#### TASK REQUIREMENTS:
Copy out exactly the lines from the first line of the material below through the line containing "s = VS[k]; return s['r']", and nothing beyond them.
■ ■ ■ ■ ■
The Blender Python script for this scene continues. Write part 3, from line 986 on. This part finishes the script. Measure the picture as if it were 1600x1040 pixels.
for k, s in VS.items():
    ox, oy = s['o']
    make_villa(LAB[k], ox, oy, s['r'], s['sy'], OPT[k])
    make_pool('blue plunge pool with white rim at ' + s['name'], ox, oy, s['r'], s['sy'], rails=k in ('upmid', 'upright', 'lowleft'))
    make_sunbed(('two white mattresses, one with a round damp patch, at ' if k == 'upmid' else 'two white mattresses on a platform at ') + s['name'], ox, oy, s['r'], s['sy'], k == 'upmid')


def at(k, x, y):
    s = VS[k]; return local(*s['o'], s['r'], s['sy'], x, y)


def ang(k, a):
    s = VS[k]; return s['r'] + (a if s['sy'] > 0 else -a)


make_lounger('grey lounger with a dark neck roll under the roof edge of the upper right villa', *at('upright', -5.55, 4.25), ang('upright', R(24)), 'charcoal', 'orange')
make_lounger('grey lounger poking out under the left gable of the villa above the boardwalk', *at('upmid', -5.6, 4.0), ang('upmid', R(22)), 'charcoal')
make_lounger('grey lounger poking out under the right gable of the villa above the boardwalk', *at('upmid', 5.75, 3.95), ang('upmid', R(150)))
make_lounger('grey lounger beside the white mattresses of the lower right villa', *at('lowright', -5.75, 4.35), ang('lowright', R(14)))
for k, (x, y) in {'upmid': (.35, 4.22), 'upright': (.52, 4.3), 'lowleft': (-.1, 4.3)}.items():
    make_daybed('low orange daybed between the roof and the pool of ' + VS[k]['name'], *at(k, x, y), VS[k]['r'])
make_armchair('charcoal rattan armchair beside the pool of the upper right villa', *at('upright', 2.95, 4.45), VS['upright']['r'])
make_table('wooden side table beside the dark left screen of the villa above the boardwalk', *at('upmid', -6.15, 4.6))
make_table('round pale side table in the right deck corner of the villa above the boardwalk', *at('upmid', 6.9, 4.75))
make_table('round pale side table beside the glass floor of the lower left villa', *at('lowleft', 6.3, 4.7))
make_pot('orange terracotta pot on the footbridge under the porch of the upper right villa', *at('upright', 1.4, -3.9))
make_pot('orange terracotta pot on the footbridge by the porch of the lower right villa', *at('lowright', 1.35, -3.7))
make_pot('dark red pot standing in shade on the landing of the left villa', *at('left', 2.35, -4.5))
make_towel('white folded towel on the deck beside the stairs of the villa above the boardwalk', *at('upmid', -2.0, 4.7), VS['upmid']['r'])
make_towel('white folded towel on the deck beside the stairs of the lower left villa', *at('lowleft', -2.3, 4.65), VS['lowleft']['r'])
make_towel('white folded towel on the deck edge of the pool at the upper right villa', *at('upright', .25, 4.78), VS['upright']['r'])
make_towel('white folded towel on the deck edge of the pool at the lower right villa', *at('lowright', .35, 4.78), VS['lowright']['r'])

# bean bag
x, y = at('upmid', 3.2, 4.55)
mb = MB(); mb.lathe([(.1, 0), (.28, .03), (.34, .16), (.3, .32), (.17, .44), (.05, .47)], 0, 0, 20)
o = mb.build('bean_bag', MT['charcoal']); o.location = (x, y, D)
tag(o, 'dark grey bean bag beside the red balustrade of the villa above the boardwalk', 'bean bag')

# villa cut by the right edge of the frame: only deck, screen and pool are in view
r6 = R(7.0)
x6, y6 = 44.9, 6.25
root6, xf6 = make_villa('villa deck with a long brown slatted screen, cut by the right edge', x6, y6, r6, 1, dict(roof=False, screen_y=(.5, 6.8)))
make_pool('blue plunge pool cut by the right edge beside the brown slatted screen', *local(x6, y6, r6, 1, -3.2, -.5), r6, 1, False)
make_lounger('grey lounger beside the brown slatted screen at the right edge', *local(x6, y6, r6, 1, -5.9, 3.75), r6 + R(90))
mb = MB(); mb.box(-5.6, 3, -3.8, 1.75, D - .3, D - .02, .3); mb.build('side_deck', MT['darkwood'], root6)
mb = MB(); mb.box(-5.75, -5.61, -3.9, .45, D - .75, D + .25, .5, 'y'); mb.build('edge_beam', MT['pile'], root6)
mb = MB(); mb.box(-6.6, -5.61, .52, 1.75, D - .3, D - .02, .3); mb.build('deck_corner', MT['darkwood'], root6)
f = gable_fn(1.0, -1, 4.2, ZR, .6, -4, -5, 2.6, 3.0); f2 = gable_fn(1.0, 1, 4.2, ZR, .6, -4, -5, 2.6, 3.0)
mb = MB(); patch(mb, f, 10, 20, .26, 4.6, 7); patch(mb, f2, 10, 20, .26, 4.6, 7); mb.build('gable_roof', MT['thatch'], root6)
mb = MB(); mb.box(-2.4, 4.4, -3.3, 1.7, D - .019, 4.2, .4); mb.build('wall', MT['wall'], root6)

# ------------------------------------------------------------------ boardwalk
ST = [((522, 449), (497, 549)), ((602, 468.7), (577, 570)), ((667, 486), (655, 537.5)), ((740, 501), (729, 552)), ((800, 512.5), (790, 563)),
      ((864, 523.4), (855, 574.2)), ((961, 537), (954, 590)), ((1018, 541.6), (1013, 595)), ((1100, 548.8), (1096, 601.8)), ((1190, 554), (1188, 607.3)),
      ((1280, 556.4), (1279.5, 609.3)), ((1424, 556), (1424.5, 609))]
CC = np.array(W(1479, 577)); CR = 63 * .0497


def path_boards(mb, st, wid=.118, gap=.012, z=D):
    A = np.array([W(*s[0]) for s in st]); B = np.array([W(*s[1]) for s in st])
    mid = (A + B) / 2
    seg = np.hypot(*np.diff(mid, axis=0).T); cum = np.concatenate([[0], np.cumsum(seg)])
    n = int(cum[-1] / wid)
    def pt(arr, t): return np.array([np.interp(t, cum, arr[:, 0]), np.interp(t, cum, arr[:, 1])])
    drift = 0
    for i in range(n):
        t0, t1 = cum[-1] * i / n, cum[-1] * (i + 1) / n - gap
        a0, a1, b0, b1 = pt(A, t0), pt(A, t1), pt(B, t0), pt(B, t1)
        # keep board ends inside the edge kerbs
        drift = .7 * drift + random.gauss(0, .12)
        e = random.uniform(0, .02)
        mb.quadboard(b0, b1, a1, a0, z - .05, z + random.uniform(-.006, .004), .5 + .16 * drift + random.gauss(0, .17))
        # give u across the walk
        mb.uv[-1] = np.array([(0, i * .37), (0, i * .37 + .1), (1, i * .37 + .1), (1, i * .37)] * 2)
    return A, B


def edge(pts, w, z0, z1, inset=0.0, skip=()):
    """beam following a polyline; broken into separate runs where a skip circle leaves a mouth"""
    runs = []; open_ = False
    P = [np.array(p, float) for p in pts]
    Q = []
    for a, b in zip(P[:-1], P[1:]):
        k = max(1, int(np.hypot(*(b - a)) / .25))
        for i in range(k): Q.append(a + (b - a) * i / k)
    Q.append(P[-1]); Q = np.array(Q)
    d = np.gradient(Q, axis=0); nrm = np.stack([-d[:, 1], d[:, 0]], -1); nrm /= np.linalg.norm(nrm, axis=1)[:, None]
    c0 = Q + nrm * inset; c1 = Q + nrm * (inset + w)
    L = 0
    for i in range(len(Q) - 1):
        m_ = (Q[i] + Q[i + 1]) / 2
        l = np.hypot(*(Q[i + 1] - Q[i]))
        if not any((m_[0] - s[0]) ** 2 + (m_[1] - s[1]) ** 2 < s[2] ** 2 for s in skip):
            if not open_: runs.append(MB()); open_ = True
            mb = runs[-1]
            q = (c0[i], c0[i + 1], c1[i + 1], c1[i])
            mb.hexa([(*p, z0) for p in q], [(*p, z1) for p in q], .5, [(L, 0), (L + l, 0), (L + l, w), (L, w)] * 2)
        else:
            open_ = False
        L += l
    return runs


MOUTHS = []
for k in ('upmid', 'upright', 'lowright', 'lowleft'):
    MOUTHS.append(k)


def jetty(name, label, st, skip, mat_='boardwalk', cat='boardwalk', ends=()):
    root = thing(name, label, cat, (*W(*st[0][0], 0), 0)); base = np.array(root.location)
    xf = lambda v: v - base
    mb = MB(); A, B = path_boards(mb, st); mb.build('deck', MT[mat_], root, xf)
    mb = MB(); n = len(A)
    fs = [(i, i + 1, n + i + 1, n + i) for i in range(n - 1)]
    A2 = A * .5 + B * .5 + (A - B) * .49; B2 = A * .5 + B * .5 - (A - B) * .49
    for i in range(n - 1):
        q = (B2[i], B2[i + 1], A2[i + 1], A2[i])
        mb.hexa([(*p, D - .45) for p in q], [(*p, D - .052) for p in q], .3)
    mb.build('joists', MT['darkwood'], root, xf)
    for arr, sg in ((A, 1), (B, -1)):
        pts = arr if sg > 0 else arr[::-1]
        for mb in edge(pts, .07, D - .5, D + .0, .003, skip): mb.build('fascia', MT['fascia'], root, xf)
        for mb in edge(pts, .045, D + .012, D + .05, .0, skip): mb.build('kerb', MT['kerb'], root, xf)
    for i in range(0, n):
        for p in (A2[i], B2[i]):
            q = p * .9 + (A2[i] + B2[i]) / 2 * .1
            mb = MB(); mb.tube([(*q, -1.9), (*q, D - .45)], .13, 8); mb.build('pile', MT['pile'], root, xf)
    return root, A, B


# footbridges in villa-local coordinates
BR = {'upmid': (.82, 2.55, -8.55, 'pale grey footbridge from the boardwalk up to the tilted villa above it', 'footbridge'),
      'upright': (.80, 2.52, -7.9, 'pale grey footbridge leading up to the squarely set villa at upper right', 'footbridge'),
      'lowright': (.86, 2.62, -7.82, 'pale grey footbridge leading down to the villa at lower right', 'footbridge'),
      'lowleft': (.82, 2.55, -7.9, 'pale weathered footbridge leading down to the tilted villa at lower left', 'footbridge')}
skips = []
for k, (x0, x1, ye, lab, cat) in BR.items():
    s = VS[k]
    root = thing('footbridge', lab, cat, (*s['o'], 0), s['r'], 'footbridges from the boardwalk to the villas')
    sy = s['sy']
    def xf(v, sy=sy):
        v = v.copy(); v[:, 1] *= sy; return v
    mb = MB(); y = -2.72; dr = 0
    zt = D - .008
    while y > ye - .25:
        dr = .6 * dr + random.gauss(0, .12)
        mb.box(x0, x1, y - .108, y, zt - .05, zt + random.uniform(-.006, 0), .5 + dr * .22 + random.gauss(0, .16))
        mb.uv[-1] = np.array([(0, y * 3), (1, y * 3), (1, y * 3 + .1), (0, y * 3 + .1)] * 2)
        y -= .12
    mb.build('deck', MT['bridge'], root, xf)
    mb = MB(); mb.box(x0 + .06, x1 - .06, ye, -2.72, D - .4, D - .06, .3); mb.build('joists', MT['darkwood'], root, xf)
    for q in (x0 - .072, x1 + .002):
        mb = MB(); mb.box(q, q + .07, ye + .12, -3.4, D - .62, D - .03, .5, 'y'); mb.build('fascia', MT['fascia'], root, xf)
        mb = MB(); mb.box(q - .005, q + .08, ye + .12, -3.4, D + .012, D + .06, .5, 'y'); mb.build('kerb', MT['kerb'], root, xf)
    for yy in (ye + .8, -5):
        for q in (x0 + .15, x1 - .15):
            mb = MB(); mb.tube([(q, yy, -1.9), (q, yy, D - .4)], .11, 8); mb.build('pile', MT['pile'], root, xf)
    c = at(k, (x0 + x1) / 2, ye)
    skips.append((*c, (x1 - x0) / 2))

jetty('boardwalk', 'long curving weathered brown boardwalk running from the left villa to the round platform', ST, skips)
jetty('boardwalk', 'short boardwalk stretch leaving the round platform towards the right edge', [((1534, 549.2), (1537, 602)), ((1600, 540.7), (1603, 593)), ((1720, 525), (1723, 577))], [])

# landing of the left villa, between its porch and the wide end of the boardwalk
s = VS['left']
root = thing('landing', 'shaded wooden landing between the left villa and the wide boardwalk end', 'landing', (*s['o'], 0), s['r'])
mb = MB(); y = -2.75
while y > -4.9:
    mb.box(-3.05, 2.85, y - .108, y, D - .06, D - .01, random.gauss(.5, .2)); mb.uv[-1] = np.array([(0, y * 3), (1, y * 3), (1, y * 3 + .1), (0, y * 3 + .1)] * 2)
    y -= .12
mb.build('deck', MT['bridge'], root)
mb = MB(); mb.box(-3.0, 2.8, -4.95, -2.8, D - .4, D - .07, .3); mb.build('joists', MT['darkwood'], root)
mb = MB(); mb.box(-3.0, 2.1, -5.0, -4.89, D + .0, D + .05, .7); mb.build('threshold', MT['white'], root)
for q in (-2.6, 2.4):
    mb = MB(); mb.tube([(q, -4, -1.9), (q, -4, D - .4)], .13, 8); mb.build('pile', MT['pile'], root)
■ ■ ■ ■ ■
#### EXPECTED ANSWER:
The Blender Python script for this scene continues. Write part 3, from line 986 on. This part finishes the script. Measure the picture as if it were 1600x1040 pixels.
for k, s in VS.items():
    ox, oy = s['o']
    make_villa(LAB[k], ox, oy, s['r'], s['sy'], OPT[k])
    make_pool('blue plunge pool with white rim at ' + s['name'], ox, oy, s['r'], s['sy'], rails=k in ('upmid', 'upright', 'lowleft'))
    make_sunbed(('two white mattresses, one with a round damp patch, at ' if k == 'upmid' else 'two white mattresses on a platform at ') + s['name'], ox, oy, s['r'], s['sy'], k == 'upmid')


def at(k, x, y):
    s = VS[k]; return local(*s['o'], s['r'], s['sy'], x, y)


def ang(k, a):
    s = VS[k]; return s['r'] + (a if s['sy'] > 0 else -a)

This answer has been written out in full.